3. Tom Waits, Big Bad Love (Music from the Motion Picture), “Long Way Home”
I’m no Tom Waits fanatic, but the genius of this song is self-evident. His voice—which was described in his lawsuit against Frito-Lay as “a raspy, gravelly singing voice [...] [,] like how you’d sound if you drank a quart of bourbon, smoked a pack of cigarettes and swallowed a pack of razor blades [...] [l]ate at night [...] [a]fter not sleeping for three days”—is present in all of its tainted glory. I’m not sure whether this song is inspirational—when Norah Jones later covered it, she made it infinitely more poppy, more upbeat, and I’m not if that’s correct—or not, but it is what it is, and it’s honest. Waits is no sellout, even when he writes a song for a movie, and that’s one of the biggest compliments I can give.
I’ll confess that the first time I heard Waits sing, I didn’t like it. Nope. That voice was just too much, the growling and all. But I took a deeper listen, and that voice—which previously had sounded like fingernails on a very coarse chalkboard—took on a tenderness that few vocalists achieve. For further evidence, take a look at Waits’ album Mule Variations, which is simply unbelievable in its blue-tinged notes.
An interesting anecdote: When Waits’ son asked him why he didn’t have a regular job like everyone else, he said, “In the forest, there was a crooked tree and a straight tree. Every day, the straight tree would say to the crooked tree, ‘Look at me...I'm tall, and I'm straight, and I'm handsome. Look at you...you're all crooked and bent over. No one wants to look at you.’ And they grew up in that forest together. And then one day the loggers came, and they saw the crooked tree and the straight tree, and they said, ‘Just cut the straight trees and leave the rest.’ So the loggers turned all the straight trees into lumber and toothpicks and paper. And the crooked tree is still there, growing stronger and stranger every day.”
Well said, sir.

4. The National, Alligator, “Abel”
ALERT! The National is now my favorite contemporary band—and this song comes very close to being the band’s shout-along anthem. You must download this song. You must. You will then not be able to get it out of your head, but that’s a good thing. You can dance to it. You can yell to/at it. You will thrill. The percussion work alone is worth a Nobel Prize.
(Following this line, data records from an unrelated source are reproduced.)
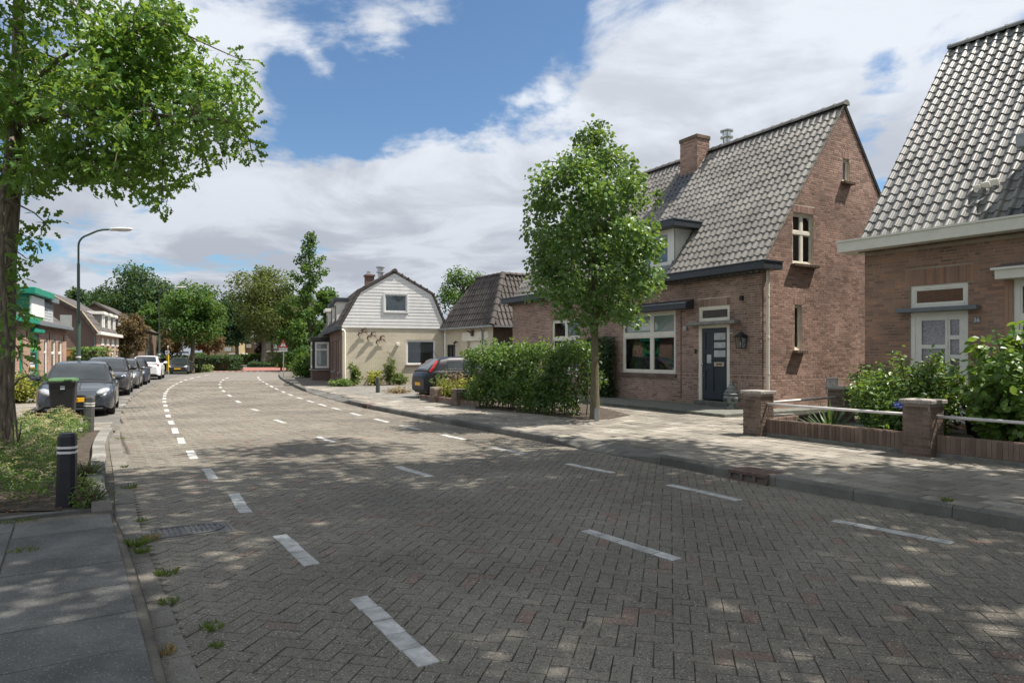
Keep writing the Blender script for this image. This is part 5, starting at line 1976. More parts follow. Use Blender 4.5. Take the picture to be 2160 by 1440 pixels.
m_ = MB().add([(x, y, gzt + .02) for x, y in RB] + [(x, y, rz_t) for x, y in RT], [(0, 1, 5, 4), (1, 2, 6, 5), (2, 3, 7, 6), (3, 0, 4, 7), (4, 5, 6, 7), (3, 2, 1, 0)])
rg_ = m_.build('roof', 'tile_dark', hg)
# tiles on the two slopes in view
for (A, B, A2, B2) in ((RB[0], RB[1], RT[0], RT[1]), (RB[1], RB[2], RT[1], RT[2])):
    A, B, A2, B2 = (np.array([*p, z]) for p, z in ((A, gzt + .04), (B, gzt + .04), (A2, rz_t + .02), (B2, rz_t + .02)))
    E = (B - A) / np.linalg.norm(B - A)
    t = np.dot(A2 - A, E)
    S = A2 - A - E * t
    sl_ = np.linalg.norm(S)
    S /= sl_
    wid = np.linalg.norm(B - A)
    tb = np.dot(B2 - A, E)
    nr = 8
    ex = sl_ / nr
    nc_ = int(wid / .235)
    roof_tiles(rg_, A, E, S, nc_, nr, wid / nc_, ex, 'tile_dark', limit=90,
               skip=lambda u, v, t=t, tb=tb, wid=wid, sl_=sl_: u + .05 < t * (v + .15) / sl_ or u + .18 > wid + (tb - wid) * (v + .15) / sl_, seed=33)
ridge_tiles(rg_, (Lg + .22, -.22, gzt + .06), (Lg - .95, ins, rz_t + .06), r=.14, step=.36, mat='tile_dark')
ridge_tiles(rg_, (Lg - .95, ins, rz_t + .04), (1.35, ins, rz_t + .04), r=.10, step=.36, mat='tile_dark')
ridge_tiles(rg_, (Lg - .95, ins, rz_t + .04), (Lg - .95, Dg, rz_t + .04), r=.12, step=.36, mat='tile_dark')
m_ = MB().box(-.4, Lg + .30, -.34, -.2, gzt - .04, gzt + .05).box(Lg + .18, Lg + .30, -.2, Dg, gzt - .04, gzt + .05)
m_.build('gutter', 'zinc', hg)
auto_smooth(MB().tube([(Lg - .85, -.25, gzt - .03), (Lg - .85, -.09, gzt - .2), (Lg - .85, -.07, .1)], .045, 10).build('down_pipe', 'zinc', hg))

# ------------------------------------------------------------------ row house with the green dormer (left)
fgr = Frame((-20.2, 27.5), (-.39, .92))
hgr = thing('row_house', 'pink brick row house with green dormer and green window frames', 'house', (-20.2, 27.5, 0), fgr.rz)
x_end = fgr.fx(140)
eg = 3.02
gf = Wall((0, 0, 0), (1, 0, 0), (0, -1, 0), 0.0, eg, -7.0, x_end)
wins = [(fgr.fx(41), fgr.fx(49), .85, 2.55, 'g'), (fgr.fx(64), fgr.fx(82), .62, 2.60, 'g'), (fgr.fx(93), fgr.fx(101), .05, 2.45, 'd'), (fgr.fx(108.5), fgr.fx(118), .6, 2.45, 'w'), (fgr.fx(123), fgr.fx(132), .6, 2.45, 'w')]
for (p, q, r, s, k) in wins:
    gf.hole(p, q, r, s)
gf.hole(-4.5, -3.5, .8, 2.5)
m_ = MB()
gf.plane(m_, .10)
m_.quad((x_end, 0, 0), (x_end, 7, 0), (x_end, 7, eg), (x_end, 0, eg))
m_.quad((-7, 0, 0), (-7, 0, eg), (-7, 7, eg), (-7, 7, 0))
m_.build('wall', 'pink_brick', hgr)
window(hgr, gf, -4.5, -3.5, .8, 2.5, fr=.08, mat='white_paint')
for (p, q, r, s, k) in wins:
    if k == 'g':
        o = window(hgr, gf, p, q, r, s, cols=1, rows=(.60,), inset=.05, fr=.16, bar=.10, mat='green_paint')
        zz_ = r + (s - r) * .64
        lm = MB()
        for (a, b, c_, d_) in ((p + .16, p + .24, zz_, s - .16), (q - .24, q - .16, zz_, s - .16), (p + .24, q - .24, zz_, zz_ + .08), (p + .24, q - .24, s - .24, s - .16), ((p + q) / 2 - .05, (p + q) / 2 + .05, zz_ + .08, s - .24)):
            lm.box(a, b, .045, .07, c_, d_)
        lm.build('sash', 'lime_paint', o)
        bar_box(hgr, 'sill', 'side_brick', p - .05, q + .05, -.06, .02, r - .16, r - .003)
    elif k == 'd':
        window(hgr, gf, p, q, r, s, rows=(.72,), inset=.06, fr=.10, mat='white_paint', pane='door_blue', back=None, name='front_door')
    else:
        window(hgr, gf, p, q, r, s, rows=(.62,), inset=.06, fr=.09, bar=.09, mat='white_paint')
p, q = wins[1][0] - .15, wins[1][1] + .15
bar_box(hgr, 'shutter_box', 'green_paint', p, q, -.22, -.003, 2.63, 2.88, .05)
# tooth course below the gutter, wall anchors
tc_ = MB()
for k in range(int((x_end + 1.2) / .19)):
    tc_.box(-1.2 + k * .19, -1.2 + k * .19 + .09, -.045, -.002, eg - .30, eg - .12)
tc_.build('tooth_course', 'pink_brick', hgr)
for u in (fgr.fx(56), fgr.fx(103.5), fgr.fx(134)):
    bar_box(hgr, 'wall_anchor', 'black_paint', u - .03, u + .03, -.03, -.003, 2.35, 2.75)
xm = fgr.fx(67)
bar_box(hgr, 'gutter', 'green_paint', -1.5, xm, -.32, -.003, eg, eg + .22, .01)
bar_box(hgr, 'gutter', 'grey_paint', xm + .003, x_end + .1, -.32, -.003, eg - .02, eg + .16, .01)
ap_g = 6.2
m_ = MB()
ye_ = -.12
for (xa, xb) in ((-7.1, x_end + .08),):
    vs = [(xa, ye_, eg + .12), (xb, ye_, eg + .12), (xb, 3.6, ap_g), (xa, 3.6, ap_g), (xa, 7.3, eg + .12), (xb, 7.3, eg + .12)]
    m_.add(vs, [(0, 1, 2, 3), (3, 2, 5, 4), (1, 5, 2), (0, 3, 4)])
m_.build('roof', 'tile_sheet', hgr)
# green dormer with slatted cheek, grey neighbour dormer
gx0, gx1 = fgr.fx(66), fgr.fx(95)
gx2 = fgr.fx(117)
gd = thing('green_dormer', None, None)
gd.parent = hgr
dzt = fgr.z(620, gx0)
MB().box(gx0, gx1, .10, 3.2, eg + .25, dzt).build('dormer_body', 'green_paint', gd)
for k in range(9):
    zc = eg + .3 + k * (dzt - eg - .35) / 9
    bar_box(gd, 'slat', 'green_paint', gx0 - .03, gx0 - .003, .14, 3.1, zc, zc + (dzt - eg - .35) / 9 - .03)
bar_box(gd, 'dormer_roof', 'green_paint', gx0 - .28, gx1 + .9, -.22, 3.4, dzt + .003, dzt + .30, .02)
gdw = Wall((0, .10, 0), (1, 0, 0), (0, -1, 0), eg, dzt, gx0, gx1)
bar_box(gd, 'awning', 'sign_white', gx0 + .1, gx1 - .1, .0, .095, dzt - .95, dzt - .05, .01)
window(gd, gdw, gx0 + .12, gx1 - .12, dzt - 1.75, dzt - .96, cols=2, inset=-.05, th=.045, fr=.1, mat='lime_paint', back=None, pane='car_glass')
nd_ = thing('grey_dormer', None, None)
nd_.parent = hgr
MB().box(gx1 + .05, gx2, .12, 3.0, eg + .2, dzt - .1).build('dormer_body', 'grey_paint', nd_)
gdw2 = Wall((0, .12, 0), (1, 0, 0), (0, -1, 0), eg, dzt, gx1, gx2)
window(nd_, gdw2, gx1 + .15, gx2 - .1, eg + 1.05, dzt - .3, cols=3, inset=-.05, th=.045, fr=.09, mat='grey_paint', back=None, pane='frosted')
for k in range(5):
    bar_box(nd_, 'slat', 'frosted', gx1 + .1, gx2 - .05, .09, .118, eg + .25 + k * .15, eg + .25 + k * .15 + .13)
bar_box(nd_, 'dormer_roof', 'grey_paint', gx1 + .95, gx2 + .25, -.12, 3.2, dzt - .1, dzt + .14, .01)

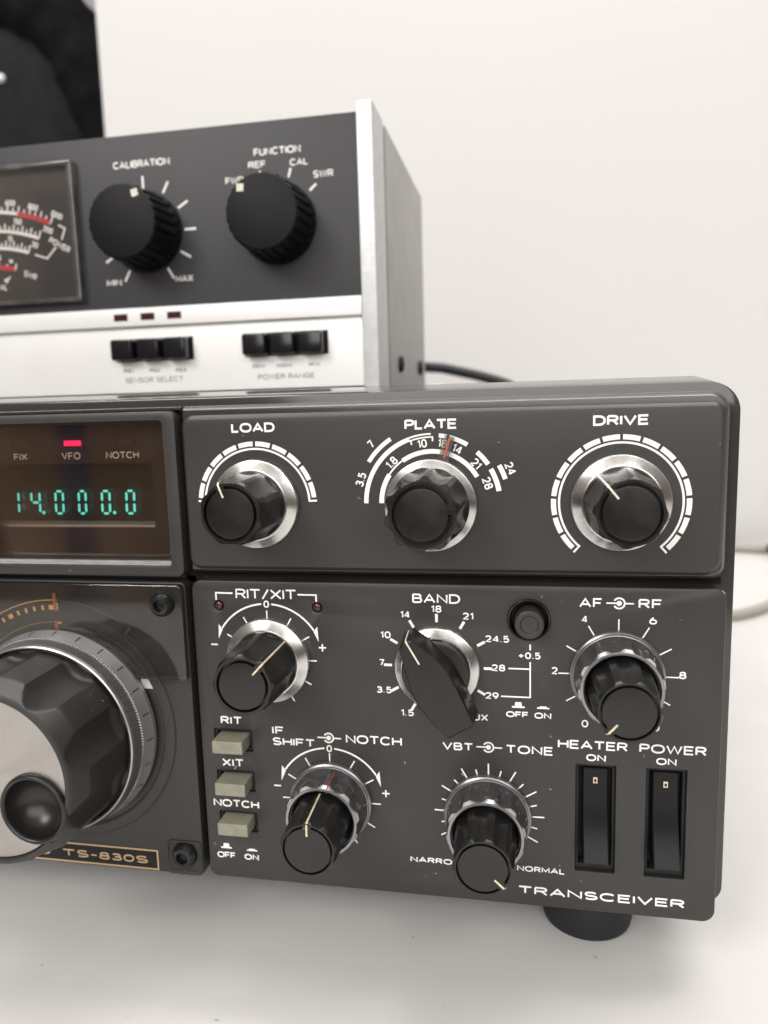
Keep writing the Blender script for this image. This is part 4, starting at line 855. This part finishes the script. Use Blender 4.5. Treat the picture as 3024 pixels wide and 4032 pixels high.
text(mb, 'MIN', (-203.1, 172.7, -196.8, 175.1), .48, MY-.05); text(mb, 'MAX', (-174.5, 172.7, -167.4, 175.1), .48, MY-.05)
for a in range(-150, 151, 30): tick(mb, k1, a, 15.6, 20.2, .85, MY-.05)
for a in (-50, -17, 17, 50): tick(mb, k2, a-1 if a < 0 else a, 16.3, 19.6, .85, MY-.05)
obj('lettering', mb, M['print'], FP, smooth=0, recalc=False)
for c, ang, lb in ((k1, 32, 'black meter knob under CALIBRATION'), (k2, -41, 'black meter knob under FUNCTION')):
    pf = [(14.6, -.5, 0), (14.6, -2.5, 0), (14.2, -3.2, .3), (14.0, -5, 1), (13.4, -15, 1), (13.3, -16.6, .9), (13.0, -17.4, .3), (12.5, -17.9, 0), (12.2, -18, 0), (1, -18, 0)]
    mb = MB(); mb.lathe(pf, 192, lambda t, r, y, k: (r-.75*k*(1 if math.cos(t*24) > .1 else 0), y)); ko = obj('control_knob', mb, M['meterknob'], PM, (c[0], MY, c[1]), smooth=30, label=lb)
    q = pol((0, 0), 10.9, ang); mb = MB(); mb.box((-1.25, -.12, -1.25), (1.25, .1, 1.25)); t = R(45-ang*0+ang)
    mb.v = [(q[0]+x*math.cos(t)+z*math.sin(t), -18+y, q[1]-x*math.sin(t)+z*math.cos(t)) for x, y, z in mb.v]; obj('pointer_dot', mb, M['cream'], ko, (c[0], MY, c[1]), smooth=0)
# meter movement behind a clear cover
mb = MB(); mb.box((-330, MY-.35, 168.2), (-213.2, MY-.1, 218.8)); MF = obj('meter_face', mb, M['mface'], PM, smooth=0)
mb = MB(); mb.plate(rrect(-331, 167.4, -212.4, 219.4, .8, 5), [hrect(-329, 168.9, -214.2, 217.6, .4)], MY-3.4, MY-.05, .5); obj('meter_rim', mb, clear_mat('meter_rim_plastic', (.62, .60, .59), .10, 1.6, .30, (.42, .41, .40)), PM, smooth=25)
mb = MB(); mb.box((-330.5, MY-2.9, 168.2), (-213.6, MY-2.4, 218.6)); obj('meter_cover', mb, M['meterglass'], PM, smooth=0)
mc = (-252, 135); yy = MY-.4; mb = MB()
def scale(Rr, a_end, step, num, ln, y=yy, wd=1.25, red=None):
    mb.arcband(mc, Rr-wd/2, Rr+wd/2, -20, a_end, y)
    k = 0; a = a_end
    while a > -20: tick(mb, mc, a, Rr, Rr+(ln if k % 2 == 0 else ln*.68), .68, y-.02); a -= step; k += 1
scale(68.4, 23.6, 2.0, 10, 2.9); scale(61.3, 20.7, 1.75, 10, 2.9); scale(54.9, 17.7, 1.75, 10, 2.9); scale(47.5, 12.6, 4.5, 4, 2.2)
for s_, p in (('600', (-241.3, 206.3)), ('800', (-231.6, 204.0)), ('1000', (-221.9, 200.4)), ('150', (-238.9, 199.2)), ('200', (-226.1, 195.2)), ('15', (-242.8, 192.9)), ('20', (-232.3, 190.0)), ('10', (-248.9, 186.2)), ('~', (-243.3, 184.6)), ('SWR', (-235.4, 178.7)), ('CAL', (-248.6, 174.9)), ('POWER', (-221.6, 189.3))):
    ctext(mb, s_, p, 2.3 if s_[0].isdigit() or s_ == '~' else 2.4, .5, math.degrees(math.atan2(p[0]-mc[0], p[1]-mc[1])), yy-.03, asp=.85)
mb.ribbon([(-221.5, 196.7), (-218.8, 195.2), (-220.6, 191.2)], .7, yy); mb.ribbon([(-223.3, 188.6), (-227.4, 184.6), (-232.6, 186.3)], .7, yy)
mb.add([(-246.2, yy, 176.0), (-243.9, yy, 178.9), (-247.4, yy, 177.6)], [(0, 1, 2)])
obj('scale_print', mb, mat('white_scale_ink', (.95, .94, .92), .6), MF, smooth=0, recalc=False)
mb = MB(); mb.arcband(mc, 67.4, 69.2, 11.3, 23.3, yy-.08); mb.arcband(mc, 46.6, 48.4, -8, 12.2, yy-.08); obj('scale_print', mb, M['mred'], MF, smooth=0, recalc=False, label='red bands on the meter scale')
5. The New Amsterdams, Story Like a Scar, “Turn Out the Lights”
The New Amsterdams emerged from The Get Up Kids, a lovely little indie-pop group that I must’ve seen live about half a dozen times. This is the definition of sweet melancholy, and I love it. It doesn’t depress, either, which is always a plus.

Well, I think I’ve rambled enough.

2 comments:

Saule Cogneur said...

Liking The Get Up Kids (and The NA's) makes you like ten times cooler. Not an honor I bestow upon many.

editorgirl said...

I should clarify that Zero wrote this, not me. Just in case there was any confusion about those coolness points.